Como acrescenta Vinícius Vieira, politólogo da Fundação Armando Álvares Penteado, "historicamente, no Brasil, os eleitores votam mais nas pessoas do que nos partidos, que perderam a identidade, como é exemplo o voto em massa em 2010 no Tiririca, que foi nele e não no Partido Liberal (PL), partido pelo qual concorreu, ou o voto em massa em 2018 no Eduardo Bolsonaro, que foi nele e não no PSL, partido pelo qual concorreu".
"Antes, os deputados, na prática, podiam mudar de partido quando bem entendessem, a janela partidária, embora se assemelhe, sim, ao que se passa no futebol, é, no fundo, uma reforma que visou regular essa balbúrdia".
"E o que costuma acontecer então nas janelas partidárias?", pergunta-se Mayra Goulart. "Os deputados migram para aqueles partidos que lhes abram espaço para lançar as suas candidaturas, por um lado, ou que lhes pareçam, por outro, ter mais viabilidade eleitoral".
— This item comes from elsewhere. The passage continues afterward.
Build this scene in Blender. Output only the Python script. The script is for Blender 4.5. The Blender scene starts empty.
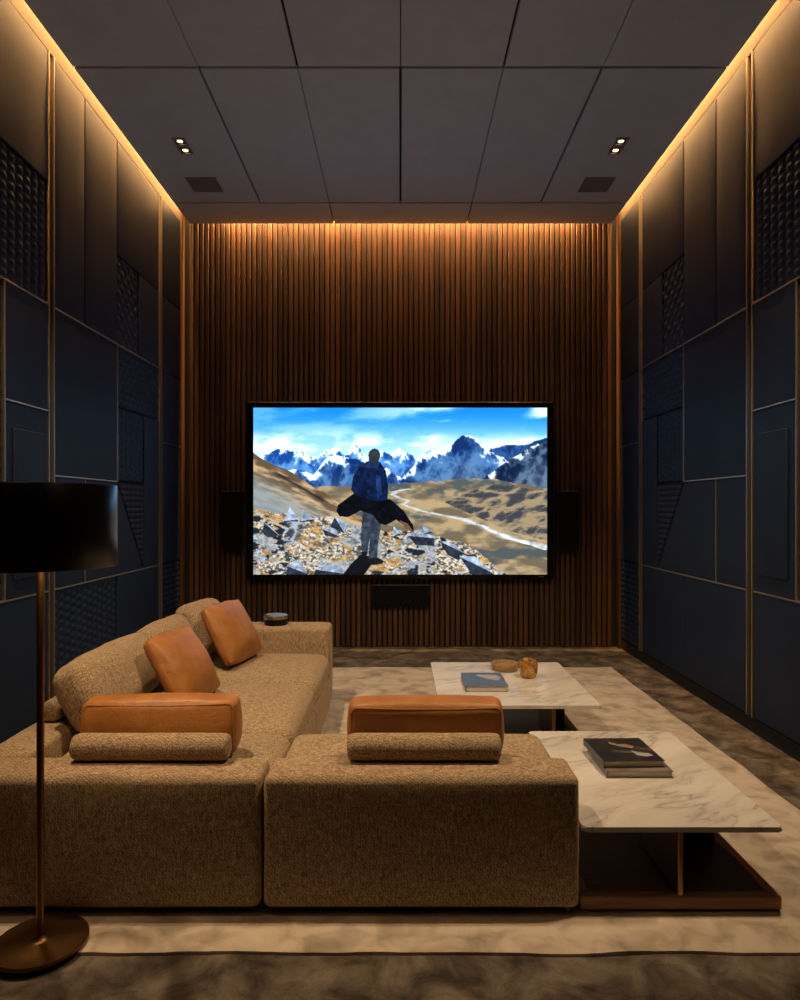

"No caso concreto deste ano, preveem-se muitas alterações em virtude de Bolsonaro ter saído do PSL, ficado um tempo sem partido e depois entrado no PL - muitos deputados vão seguir para o PL, não apenas aqueles que estavam no PSL com Bolsonaro, mas outros, de outros partidos, que o apoiam", diz a politóloga.
Segundo Vieira, "nesta janela de transferências há craques que podem mudar de partido", como Tereza Cristina, "mas também alguns 'pernas de pau'", ou seja, parlamentares menos relevantes. "Acredito que os vencedores do "mercado" serão o PL, porque muitos deputados acompanham o presidente, o que fará do partido o novo representante da extrema-direita, e o PT, que, por ter boas hipóteses de eleger uma grande bancada por conta da 'onda Lula', atrairá muitos políticos de esquerda".
"O União Brasil, fusão do PSL, ex-partido de Bolsonaro, com o DEM também deve atrair deputados por estes entenderem que essa nova formação, muito grande, terá direito a um generoso fundo partidário, que é calculado a partir da representação parlamentar do partido, o que lhes pode tornar mais fácil financiar candidaturas", diz Goulart.
Já Vieira acredita que o União Brasil será derrotado. "Os derrotados serão o Partido da Social-Democracia Brasileira (PSDB), que pode perder, de um universo de 32 deputados, os 20 mais próximos a Bolsonaro, e o União Brasil, que embora comece em teoria com uma grande bancada pela fusão DEM e PSL, pode passar no final de 78 a 60 deputados".
Tereza Cristina, a primeira transferência a agitar o mercado, é um desses casos - pertencia ao PSL, hoje umas das metades da União Brasil, e vai para o PP. A razão é simples: enquanto o PSL rompeu com Bolsonaro, o PP aproximou-se. E ela quer ser candidata a vice-presidente do atual chefe de estado em outubro.
O deputado mediático Túlio Gadêlha, entretanto, está de saída do Partido Democrático Trabalhista (PDT), de Ciro, para o Partido Socialismo e Liberdade (PSOL), equiparável ao português Bloco de Esquerda, de forma a entrar na base de partidos que apoia Lula. Já o não menos mediático deputado David Miranda deve fazer o percurso inverso por preferir Ciro ao antigo presidente.
Mas a transferência mais aguardada, depois de Tereza Cristina, Gadêlha ou Miranda, é a de Eduardo Leite. Mesmo derrotado nas primárias do PSDB pelo governador de São Paulo, João Doria, o governador do Rio Grande do Sul pode continuar a manter vivo o sonho de disputar a presidência ao transferir-se para o Partido Social-Democrata (PSD).
Como defendem os cientistas políticos e demais observadores, além do movimento de deputados em direção aos partidos na órbita de Bolsonaro, também o PT, já hoje uma das maiores bancadas, com 53 parlamentares, deve atrair outros políticos, de centro e de esquerda, atentos às sondagens que dão Lula mais perto do Planalto.
Já nos partidos a que pertencem os candidatos de terceira via, como o PDT, de Ciro Gomes, o Movimento Democrático Brasileiro (MDB), de Simone Tebet, o PSDB, de João Doria, ou o Podemos, de Sergio Moro, o objetivo é perder poucos deputados na janela. "O Podemos, de Moro, por exemplo, deve receber gente atraída pelo candidato mas também perder muita gente, repelida pelo candidato", diz Vieira, para quem "a influência do PSDB de Doria", o partido do antigo presidente Fernando Henrique Cardoso e um dos pilares da redemocratização no país, "tende a quase desaparecer".
Esse receio de perder relevância, deve estimular os partidos a enveredarem por "federações partidárias", uma novidade nestas eleições que pode influir na janela partidária. Por exemplo, o PSDB, de Doria, negoceia coligações com o Cidadania e com o MDB, de Tebet, que, por sua vez, conversa também com o União Brasil.